Monday, January 12, 2026

Currency exchange flows to banks decrease sharply in FY26’s first half

Decline in dollar sales to banks raises concerns over untraceable foreign currency transactions

Foreign exchange companies have significantly reduced their dollar sales to banks, with the volume falling by about 30%in the first half of fiscal year 2026, compared to the same period last year. Banks received roughly $1.4 billion from currency exchangers during July–December 2025, down from $2 billion in the corresponding months of 2024.

The sharp decline in sales has raised concerns about the flow of dollars through the formal enbanking system. Despite exchange companies being required to channel surplus dollars into banks, a large portion of the dollars sold to the public did not enter the banking system. According to Malik Bostan, Chairman of the Exchange Companies Association of Pakistan (ECAP), around $1.2 billion was bought by the public, but only $400 million of that amount was deposited into banks, leaving approximately $800 million unaccounted for.

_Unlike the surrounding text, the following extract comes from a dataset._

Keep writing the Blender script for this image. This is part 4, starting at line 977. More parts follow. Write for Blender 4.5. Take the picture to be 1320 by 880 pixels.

This drop in foreign exchange company sales to banks is a continuation of a broader trend observed since mid‑2025. For example, in June 2025, about $408 million in dollars were sold to banks, but by August, this number had fallen to $163 million before showing some improvement toward the end of the year.

While remittance inflows remain high, the decline in sales to banks might be linked to the growing use of alternative markets for foreign currency, such as the virtual currency market, which remains largely unregulated in Pakistan. This trend is complicating efforts to track dollar flows accurately.